PhD student Dean Irvine

PHOTO: OWEN EGAN

"Accidental" book draws raves

BRONWYN CHESTER | When Dean Irvine set off last year, Winnipeg-bound, for two weeks in the University of Manitoba's archives, he had no idea that he was about to take a detour from his thesis. The 26-year-old doctoral student in the Department of English couldn't foresee that he would be a published editor one year later either, his book highly praised in The Globe and Mail to boot.

The fateful trip to Manitoba, made possible by a $1,000 Margaret Gillett graduate research grant from the McGill Centre for Research and Teaching on Women, was embarked upon in order to examine the correspondence and unpublished poems of Dorothy Livesay from the '30s and '40s.

The late poet (1909Ð1996) is but one of numerous female Canadian poets and editors of literary magazines of the period 1932-1956 whom Irvine is researching for his dissertation. But when Irvine discovered the quantity and quality of unpublished or uncollected poems in the archive, he was overwhelmed. "There was a mass of material to draw upon," says Irvine.

He mentioned the find to a friend who happened to be a book publicist. The friend asked if there were enough poems for a book. When Irvine replied in the affirmative, the publicist set to work on Arsenal Pulp Press, a small publishing house in Victoria, Irvine's hometown. The press gave the go-ahead, sight unseen -- "They didn't even ask for my CV!" -- and the young editor was off on a marathon of reading, transcribing and selecting the final 180 poems in the 282-page volume.
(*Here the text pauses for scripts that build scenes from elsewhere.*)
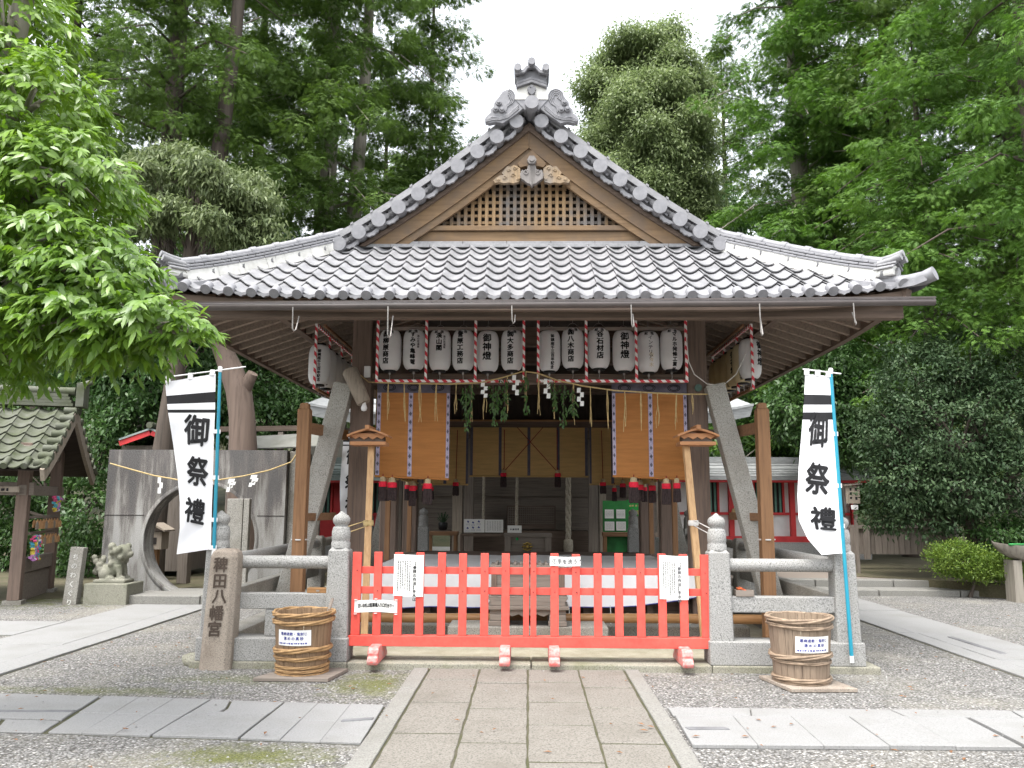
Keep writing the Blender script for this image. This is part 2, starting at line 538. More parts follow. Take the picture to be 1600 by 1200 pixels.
def gravel_mat():
    m, nt, b = _mat("gravel")
    vec = _coord(nt, (1, 1, 1))
    vo = nt.nodes.new("ShaderNodeTexVoronoi"); vo.inputs["Scale"].default_value = 62
    nt.links.new(vec, vo.inputs["Vector"])
    vo2 = nt.nodes.new("ShaderNodeTexVoronoi"); vo2.inputs["Scale"].default_value = 150
    nt.links.new(vec, vo2.inputs["Vector"])
    hsv = nt.nodes.new("ShaderNodeSeparateColor")
    nt.links.new(vo.outputs["Color"], hsv.inputs[0])
    stone = _ramp(nt, hsv.outputs[0], [(0.0, (0.105, 0.103, 0.10)), (0.5, (0.20, 0.196, 0.19)), (0.9, (0.285, 0.28, 0.272)), (1.0, (0.52, 0.51, 0.49))])
    edge = _ramp(nt, vo.outputs["Distance"], [(0.35, (1, 1, 1)), (0.75, (0.45, 0.43, 0.40))])
    colr = _mix(nt, 1.0, stone, edge, 'MULTIPLY')
    big = _noise(nt, vec, 0.7, 5)
    f = nt.nodes.new("ShaderNodeMapRange"); f.inputs[1].default_value = 0.5; f.inputs[2].default_value = 0.72; f.inputs[4].default_value = 0.5
    nt.links.new(big.outputs["Fac"], f.inputs[0])
    colr = _mix(nt, f.outputs[0], colr, (0.26, 0.245, 0.20))
    # moss beside the paving, at fixed places on the ground
    tc = nt.nodes.new("ShaderNodeTexCoord")
    for (mx, my, rx, ry, amt) in ((-1.75, 5.3, 0.62, 0.28, 0.85), (-1.35, 7.35, 0.45, 0.6, 0.8), (-2.6, 7.5, 0.9, 0.25, 0.4), (-0.95, 4.9, 0.4, 0.35, 0.5), (-3.6, 7.0, 1.2, 0.2, 0.5), (-9.0, 13.5, 3.5, 1.6, 0.9)):
        mp = nt.nodes.new("ShaderNodeMapping")
        mp.inputs["Location"].default_value = (-mx / rx, -my / ry, 0)
        mp.inputs["Scale"].default_value = (1 / rx, 1 / ry, 0)
        nt.links.new(tc.outputs["Object"], mp.inputs[0])
        ln = nt.nodes.new("ShaderNodeVectorMath"); ln.operation = 'LENGTH'
        nt.links.new(mp.outputs[0], ln.inputs[0])
        nn = _noise(nt, vec, 6.0, 6, 0.7)
        ad = nt.nodes.new("ShaderNodeMath"); ad.operation = 'MULTIPLY_ADD'; ad.inputs[1].default_value = 2.6
        nt.links.new(nn.outputs["Fac"], ad.inputs[0]); nt.links.new(ln.outputs["Value"], ad.inputs[2])
        mr = nt.nodes.new("ShaderNodeMapRange"); mr.inputs[1].default_value = 2.35; mr.inputs[2].default_value = 1.45; mr.inputs[4].default_value = amt
        nt.links.new(ad.outputs[0], mr.inputs[0])
        mo = _ramp(nt, vo2.outputs["Distance"], [(0.2, (0.16, 0.165, 0.035)), (0.7, (0.065, 0.075, 0.022))])
        colr = _mix(nt, mr.outputs[0], colr, mo)
    nt.links.new(colr, b.inputs["Base Color"])
    b.inputs["Roughness"].default_value = 0.9
    b.inputs["Specular IOR Level"].default_value = 0.2
    inv = nt.nodes.new("ShaderNodeMath"); inv.operation = 'SUBTRACT'; inv.inputs[0].default_value = 1.0
    nt.links.new(vo.outputs["Distance"], inv.inputs[1])
    _bump(nt, b, inv.outputs[0], 0.8, 0.012)
    return m


M['gravel'] = gravel_mat()


# ------------------------------------------------------------------ lettering
_GL = {}


def glyph(ch):
    if ch in _GL: return _GL[ch]
    c = bpy.data.curves.new("glyph", "FONT")
    c.body = ch; c.size = 1.0; c.resolution_u = 2
    o = bpy.data.objects.new("glyph", c)
    COL.objects.link(o)
    dg = bpy.context.evaluated_depsgraph_get()
    me = bpy.data.meshes.new_from_object(o.evaluated_get(dg))
    vs = [(v.co.x - 0.5, v.co.y - 0.38) for v in me.vertices]
    if ord(ch) < 0x2000 and vs:
        mx = (min(v[0] for v in vs) + max(v[0] for v in vs)) / 2
        vs = [(x - mx, y) for x, y in vs]
    fs = [tuple(p.vertices) for p in me.polygons]
    bpy.data.objects.remove(o); bpy.data.curves.remove(c); bpy.data.meshes.remove(me)
    _GL[ch] = (vs, fs)
    return _GL[ch]


def letters(mb, text, x, y, size, mapf, bold=0.0, sx=1.0, step=None, horiz=False, lift=0.0025, mi=0, jit=0.0):
    """write text from (x,y) down a column (or along a row); mapf(x,y,lift) gives the point on the surface"""
    step = step or size * 1.04
    offs = [(0, 0)] if bold <= 0 else [(0, 0), (bold, bold * .3), (-bold, -bold * .3), (0, bold), (0, -bold)]
    rr = random.Random(len(text) * 7 + 3)
    for i, ch in enumerate(text):
        if ch != ' ':
            vs, fs = glyph(ch)
            cx = x + (i * step if horiz else rr.uniform(-jit, jit))
            cy = y - (0 if horiz else i * step)
            for k, (ox, oy) in enumerate(offs):
                pts = [mapf(cx + (a + ox) * size * sx, cy + (b + oy) * size, lift + 0.0003 * k) for a, b in vs]
                mb.add(pts, fs, mi)
    return mb


def scribble(mb, x0, x1, y0, y1, mapf, cols, mi=0, vertical=True, seed=1, w=0.35, lift=0.002, full=0.9):
    """lines of print too small to read: broken dashes in columns or rows"""
    rr = random.Random(seed)
    for i in range(cols):
        if vertical:
            cx = x0 + (x1 - x0) * (i + .5) / cols
            hw = (x1 - x0) / cols * w / 2
            t = y1; end = y0 + (y1 - y0) * rr.uniform(0, 1 - full)
            while t > end:
                l = rr.uniform(0.5, 1.0) * hw * 2.0
                mb.add([mapf(cx - hw * rr.uniform(.5, 1), t, lift), mapf(cx + hw * rr.uniform(.5, 1), t, lift), mapf(cx + hw * rr.uniform(.4, 1), t - l, lift), mapf(cx - hw * rr.uniform(.4, 1), t - l, lift)], [(0, 1, 2, 3)], mi)
                t -= l * rr.uniform(1.3, 1.8)
        else:
            cy = y1 - (y1 - y0) * (i + .5) / cols
            hw = (y1 - y0) / cols * w / 2
            t = x0; end = x1 - (x1 - x0) * rr.uniform(0, 1 - full)
            while t < end:
                l = rr.uniform(0.5, 1.0) * hw * 2.0
                mb.add([mapf(t, cy - hw * rr.uniform(.5, 1), lift), mapf(t + l, cy - hw * rr.uniform(.4, 1), lift), mapf(t + l, cy + hw * rr.uniform(.5, 1), lift), mapf(t, cy + hw * rr.uniform(.4, 1), lift)], [(0, 1, 2, 3)], mi)
                t += l * rr.uniform(1.3, 1.8)
    return mb


def flatmap(x0, y0, z0):
    """a vertical sheet facing the street (towards -y)"""
    return lambda a, b, l: (x0 + a, y0 - l, z0 + b)
# ------------------------------------------------------------------ ground and paving
mb = MB()
xs = [-60, -30, -16, -10, -6, -3, 0, 3, 6, 10, 16, 30, 60]
ys = [-8, -2, 2, 5, 8, 11, 14, 18, 24, 32, 45, 70, 120]
mb.grid([[(x, y, 0.0) for x in xs] for y in ys][::-1], smooth=False)
mb.build("ground", M['gravel'], org=(0, 0, 0), kind="structure")

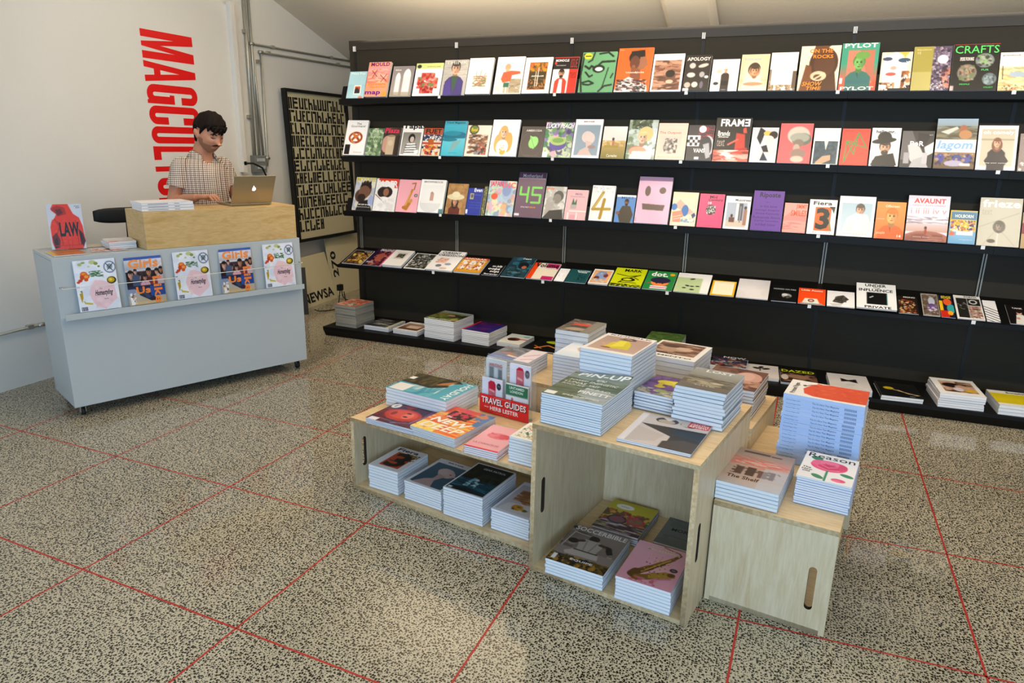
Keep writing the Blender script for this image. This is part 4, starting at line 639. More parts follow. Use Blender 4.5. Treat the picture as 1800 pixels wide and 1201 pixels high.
S(3, [
 (619, 654, 312, 'magazine with a man in a black crown, first on the third shelf', 'b d8d4c8; n 0 0 1 1 30 .2 e0dccc,c8ccd0,b0b8c8; T .02 .0 1 .12 d8cc50 MYTHE; e .55 .36 .3 .26 6a4636; p .3 .12 .36 .22 .45 .1 .5 .2 .58 .08 .65 .18 .78 .1 .82 .34 .3 .34 15110f; e .34 .56 .28 .2 5a3a2c; e .5 .45 .28 .2 7a5442; e .4 .62 .2 .12 2a1a14; p .2 1 .3 .75 .8 .66 1 1 15120f; T .3 .8 .9 .84 f0e8e0 KING; t .2 .88 .9 .91 e0d8d0 SEASONS; e .9 .7 .16 .16 a8b4d8', .010),
 (655, 694, 314, 'magazine with a woman with big hair in white and red title band', 'b efebe6; r .1 0 1 .1 e0452c; T .04 .06 .98 .26 f8f4f2 FADER; r .84 .1 1 .28 d8402c; e .45 .42 .34 .18 2a1c16; e .5 .42 .13 .12 9a6a50; p 0 1 .1 .6 .45 .55 .9 .62 .85 1 f2efec; l .03 7a5a48 .04 .5 .45 .72; n .1 .6 .9 1 10 .12 e4e0dc,f6f4f2', .009),
 (695, 733, 316, 'pink magazine with a golden saxophone on the third shelf', 'b f3b0ba; l .05 a8743a .62 .12 .78 .1 .74 .3; l .1 c48838 .66 .32 .5 .7 .42 .86; l .13 b87a30 .36 .86 .5 .9 .62 .72; l .04 e0b060 .6 .4 .46 .78; e .66 .66 .1 .05 d09848 -60; e .86 .48 .08 .05 5a5a58; e .86 .48 .04 .03 c8c8c0', .009),
 (735, 779, 317, 'white magazine with a tiny figure in an oval and a curling cover', 'b eeebe8; t .12 .04 .88 .1 3a3a38 BROWNBOOK; e .48 .72 .42 .28 d8d8d6; r .08 .16 .92 .72 e6e4e0; e .5 .42 .06 .05 b08a78; r .44 .42 .58 .64 c0988c; r .85 .88 1 1 5a8a90', .024, None, 'f0eeec'),
 (782, 817, 323, 'ochre magazine with a woman in a broad cream hat', 'b ab8052; n 0 0 1 1 26 .16 b48a5a,a07848,b89060; t .1 .06 .95 .14 c8a050 SUITCASE; P .45 .58 .14 d09a7c 33231c 6a2f24 l; e .45 .44 .44 .1 ddd2ac; e .45 .36 .2 .1 e6dcb8', .010),
 (818, 844, 331, 'small cobalt blue magazine with rows of fine text', 'b 2c3a9a; T .4 -.0 .95 .14 e8eaf4 Even; r .16 .2 .42 .42 b0a888; e .3 .3 .08 .07 5a5a60; t .5 .2 .9 .28 5a68b8 lines; t .2 .5 .95 .56 4a58b0 more text; t .2 .6 .95 .66 4a58b0 more text; t .2 .7 .95 .76 4a58b0 more text; r .0 .8 .14 .96 dde', .009, None, '27306a'),
 (845, 851, 328, 'sliver of an olive magazine behind the cobalt blue one', 'b 6a6a48; n 0 0 1 1 20 .3 8a8a50,4a5a50,b0a860', .006),
 (853, 901, 318, 'rainbow splashed magazine with a blue statue head', 'b c8b4a8; n 0 0 1 1 110 .14 d8a8c0,a8c8d8,e8d8b0,c8a090,d0d8c8,8a9ab0,e0b080,b0d8b8; e .7 .3 .2 .25 a8b8d0; e .68 .26 .16 .18 8a9cc0; T .04 .02 .5 .2 d83a70 JAPAN; T .5 .04 .98 .2 e06a70 INC; e .25 .45 .12 .09 e05a40; k 1', .011),
 (903, 951, 303, 'tall mauve magazine with large green digital numerals', 'b 6c5064; t .15 .04 .86 .12 e8e0e8 Motherland; r 0 .135 1 .142 c8b8c8; l .075 7ed05c .14 .34 .14 .5 .4 .5; l .075 7ed05c .42 .34 .42 .66; l .075 7ed05c .9 .34 .58 .34 .58 .5 .88 .5 .88 .67 .58 .67; t .22 .76 .52 .79 e8e0dc STYLE ITALY; T .54 .76 .76 .79 e08a3c ISSUE; r .02 .92 .2 .97 ddd', .012, None, '4a3446'),
 (953, 990, 328, 'magazine with a grey photo of a pensive man and an orange title', 'b d0ccc4; n 0 0 1 1 24 .2 dedad4,b8b4ac,a8a49c; e .66 .3 .24 .17 5a544e; e .6 .38 .2 .15 8a8279; p .1 .95 .1 .4 .3 .5 .5 .42 .5 .55 .3 .8 a8a098; p 0 1 .3 .75 .9 .7 1 1 3a3632; T .04 .03 .42 .12 f07828 pulp', .009),
 (991, 1029, 334, 'rose magazine with a potted succulent on a stool', 'b e7b6b6; T .4 .1 .75 .18 b889a0 Milk; T .2 .2 .85 .25 c090a0 Decoration; p .28 .5 .34 .28 .42 .45 .5 .3 .52 .5 3f6a4c; r .24 .5 .52 .64 b8a8a4; r .2 .7 1 .73 f4eeee; r .14 .76 .2 1 f0e8e8; r .55 .76 .6 1 f0e8e8; r .26 .84 .52 .98 e0a0a8', .012),
 (1035, 1076, 327, 'white magazine with a large gold brushed figure four and navy spine', 'b f2f0ee; n 0 0 1 .2 16 .05 dde4e8,f0e8e0,c8d4dc; l .12 bd9a3c .5 .2 .12 .68 .86 .66; l .13 b59232 .58 .4 .48 .92; l .04 d8bc68 .48 .24 .16 .64; t .04 .04 .1 .08 777 A', .020, None, '2c2440'),
 (1079, 1113, 343, 'blue magazine with a bearded man in an olive hoodie', 'b 5c8ec6; r 0 0 1 .08 f0eff0; t .25 .06 .9 .14 2f5a8a MEET; P .55 .27 .12 8a5a44 2a1d18 4a3f30 B; p .15 .7 .35 .4 .75 .4 .95 .7 .85 1 .3 1 4c4132; e .14 .66 .1 .06 8a5a44', .010),
 (1115, 1174, 312, 'largest pink cover on the rack with two taupe eyes and a bar mouth', 'b f4bfd4; r 0 0 1 1 f3bdd3; e .3 .31 .085 .11 6e5a50; e .74 .29 .1 .07 6e5a50; p .17 .58 .86 .6 .82 .72 .2 .71 6e5a50; t .02 .88 .05 .96 c83a60 x', .022, None, 'dca0bc'),
 (1177, 1222, 338, 'peach abstract magazine with blue patches', 'b f3d6ba; T .18 .08 .8 .17 f8e0a8 Lagom; p .05 .45 .3 .22 .9 .6 .6 .68 .3 .5 eeae9a; e .1 .45 .12 .1 3a78b8; e .54 .55 .14 .17 3572b0; p .1 .9 .05 .6 .4 .55 .5 .7 .4 .92 ea8f70; l .02 f8e8e0 .1 .75 .45 .68; l .02 f8e8e0 .12 .82 .45 .76; p .8 .66 .92 .6 .98 .68 .88 .78 2f4a78; n .4 .76 .95 .96 16 .08 d8c8b8,f4e8d8,7a9ab0; r .1 .9 .9 .98 f0e0cc', .011),
 (1224, 1268, 341, 'hot pink magazine with a small black and white emblem', 'b ee4a78; T .4 .05 .7 .13 4a1030 Mid; T .36 .14 .95 .23 4a1030 Century; T .36 .24 .5 .31 f4f0f0 10; e .5 .48 .2 .15 2a2420; n .32 .36 .68 .6 50 .028 f0ece8,f0ece8,1f1a18; t .35 .93 .65 .96 a82a50 modern', .010),
 (1270, 1315, 345, 'white magazine with two people by a pale building', 'b f2efee; T .38 .08 .98 .15 4a4644 Musotrees; r .08 .2 .88 .94 b0b8c4; r .45 .22 .56 .75 e8e4e0; r .56 .22 .72 .9 5a5658; r .08 .74 .88 .94 d0bfac; e .3 .6 .05 .05 3a2a26; r .2 .65 .42 .8 6a3f38; e .82 .35 .06 .05 4a3a34; r .76 .4 .9 .88 a87a68; r .6 .3 .66 .8 8a8e98', .009),
 (1318, 1372, 336, 'deep purple magazine set with dark text only', 'b 6b3f9c; T .2 .04 .88 .2 2a1a44 Riposte; t .42 .27 .56 .3 3c2460 No. 5; t .25 .36 .8 .42 45296c In this issue; t .1 .46 .9 .52 45296c Solange Azagury; t .12 .55 .9 .61 45296c Grace Kennedy; t .05 .64 .95 .7 45296c Roksanda Ilincic; t .12 .73 .9 .79 45296c Karley Sciortino; t .15 .82 .82 .88 45296c and Beth Lesser', .016, None, '45286c'),
 (1374, 1415, 357, 'salmon magazine with tall orange letters over a faded mountain', 'b eda99c; p 0 .5 .3 .3 .5 .42 .8 .28 1 .5 1 1 0 1 e0948c; g 0 .62 1 1 e0a094 d89088; T .5 .04 .98 .22 f07050 JIMMY; T .3 .24 .98 .44 ef6a4a SMILES; n 0 .6 1 1 16 .2 e4a89c,d88c84 3', .009),
 (1417, 1466, 351, 'white magazine with an orange and black figure three, on the rack', 'b f4f2f4; T .14 .05 .82 .16 2a2624 Fiera; r .24 .22 .82 .9 df6a28; K .28 .24 .78 .86 1d2420 3; p .74 .2 .95 .2 .92 .4 .86 .3 2a2e28; p .66 .2 .9 .9 .8 .9 a88a50; t .2 .93 .85 .96 aaa food', .010),
 (1469, 1533, 345, 'white magazine with a man in a white shirt on pale blue', 'b f3f0ee; t .34 .06 .72 .1 c8bcb4 GROWN; g .08 .17 .93 .89 b4cbd4 cfdbe0; P .6 .34 .13 dcaa8c 5a4a40 eeeae6; p .15 .89 .25 .55 .5 .42 .8 .45 .93 .7 .93 .89 e9e4e0; n .3 .5 .7 .89 8 .1 e0dcd8,f4f0ee; t .2 .92 .85 .95 c8b8b0 lifestyle', .010),
 (1535, 1587, 355, 'all orange magazine with a tinted portrait of a man', 'b f0984a; g 0 0 1 1 f29a48 ee8044; P .55 .4 .22 f2b068 d07a30 ea6a30; k 2; T .3 .08 .78 .15 f8e0c0 Offscreen; t .04 .45 .3 .48 f8dcb8 issue; T .78 .88 .92 .95 f8ecd8 14; t .06 .8 .36 .9 f8d0a8 people', .010),
 (1589, 1663, 344, 'large pale magazine with red spaced capitals over a beach scene', 'b e2dce8; T .14 .06 .9 .17 e04a3c AVAUNT; t .1 .2 .9 .23 e8a0a0 GREAT EXPLORERS; t .08 .28 .94 .4 e8a8a8 i ii iii iv v; n 0 .46 1 .62 40 .12 e8e4ec,b8a8b0,8a7a84,f0eef2 4; g 0 .62 1 .8 d8c4c4 c8a090; e .5 .98 .6 .2 a86a58; e .45 .99 .5 .15 94584a; e .48 .71 .03 .035 3a2a2a; r .455 .73 .51 .84 a84838; n .1 .85 .9 1 12 .1 b07868,8a5044 3; t .2 .9 .6 .92 f0d8d0 issue four', .011),
 (1665, 1713, 370, 'small sky blue magazine with a yellow border and cartoon crowd', 'b 78aacb; r 0 0 1 .03 e8b828; r 0 0 .04 .34 e8b828; r .04 .06 .98 .28 54809a; T .18 .12 .86 .22 f4f0e8 HOLBORN; r .04 .28 .98 .62 e8c040; n .05 .3 .95 .64 50 .07 3a3a7a,e8c040,8a4a7a,f0e8e0,d87a3a,2a3060; e .12 .72 .1 .08 e07048; r .28 .62 .9 .74 e4e0e0; g 0 .76 1 1 80b0d0 68a0c4; t .4 .86 .9 .89 d8e4ec magazine', .009),
 (1715, 1790, 348, 'large grey-green magazine with a tiny head and radiating lines', 'b c9c3b2; T .06 .04 .96 .2 f6f4ec frieze; l .012 a09a88 .02 .62 .95 .3; l .012 b0a890 .45 .6 .9 .98; l .012 b0a890 .5 .6 .15 .98; e .5 .6 .15 .13 7a7468; P .5 .59 .1 9a9286 6a645a 8a8478 b; e .34 .9 .1 .04 6a645a; r .47 .74 .49 .98 e4e0d8; t .06 .24 .3 .36 b8b2a0 text', .012, None, 'e8e4e0'),
 (1792, 1820, 374, 'tan magazine cut off by the picture edge on the third shelf', 'b b89a6e; r 0 .3 1 .6 8a2a3a; r .2 0 1 .2 e8d8d0', .010),
])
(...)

Irvine's odyssey took him to Winnipeg, where he returned for four weeks, to Kingston, where Queen's University has a complete set of copies of original Livesay papers kept at the University of Calgary, and to the University of Toronto, which has more of Livesay's correspondence.

Living off student loans, Irvine felt he couldn't spend too much time away from home on the Livesay project. In fact, as he explains over a coffee, the time factor meant that he hardly took a break during the various archives' entire opening hours -- and beyond. At the university library archives in both Winnipeg and Kingston, Irvine was amazed at the kindness librarians and staff showed him; one bringing him his lunch and finding reasons to stay late to let the researcher remain longer, another bringing him a needed book from a distant library. (U of T, on the other hand, was an entirely different kettle of fish, moans Irvine.)

Fittingly, the fruit of Irvine's labours is titled Archive for Our Times, words taken from a poem by Livesay, "Anything Goes" (1983): Above all / a poem records / speech: / the way it was said / between people animals birds / a poem is an archive for our times.

While Irvine immersed himself in Livesay's archive, he found that the poet herself had a very particular -- and very conscious -- relationship to her own archive, which began with her first published poems in the '20s.

As he writes in the book's postscript: "Beginning in the late fifties, Livesay would repeatedly turn to her archive of unused poems as a source for her retrospective collections." And they were numerous: seven of her 21 collections were retrospectives, notes Irvine.

"Archive for Our Times merely extends Livesay's own practice of selective recovery from her unpublished and uncollected oeuvre." Only this time the selection, which required reducing 1,200 typed pages to 300, was made not only for quality, but also for what the poems reveal about the development of the poet.

That is a task that Irvine undertook with extraordinary care, if the detail in the book's postscript is any indication. The paper sleuth figured out which version of which poem was revised for which periodical, using such clues as typeface. He deduced, for instance, that a 1930s poem he found was, in fact, revised in the '60s. The give-away: the IBM Selectric typewriter font.

Was all this a labour of love for Livesay's poetry? Yes, Livesay was a poet and human being for whom Irvine has "incredible respect." One of his favourite poems of hers is her most famous, "Green Rain," written in the '20s. And of those he uncovered, "The Hammer and the Shield," which documents the life and work of Dag Hammarskjold, former secretary general of the United Nations, "was the most amazing find."

Irvine also has a profound affection for archives tied to the pleasure of discovering the workings of an artist. "You get to see the process, know the handwriting, sense the pace, the haste. There are just so many non-academic indicators of a life having been lived," says Irvine. He adds that writers' archives "document the development of our national literature."

What prompted Livesay -- someone who changed fields and friends every two years or so, working variously as a journalist, teacher, social worker, editor, scriptwriter and political activist -- to keep going back to her earlier poems? Irvine wonders aloud, then answers: "She led a revised life. She never reached a stable point. She was always seeking the next place."

And Irvine? Now that he has completed the book's six-city reading tour -- which included such luminaries of Canadian poetry as Di Brandt and Miriam Waddington, both of whom contributed to the book, and Bill Bissett and Lorna Crozier -- what's his next mission? Facing his laptop to finish the thesis begun before Dorothy Livesay interrupted his life.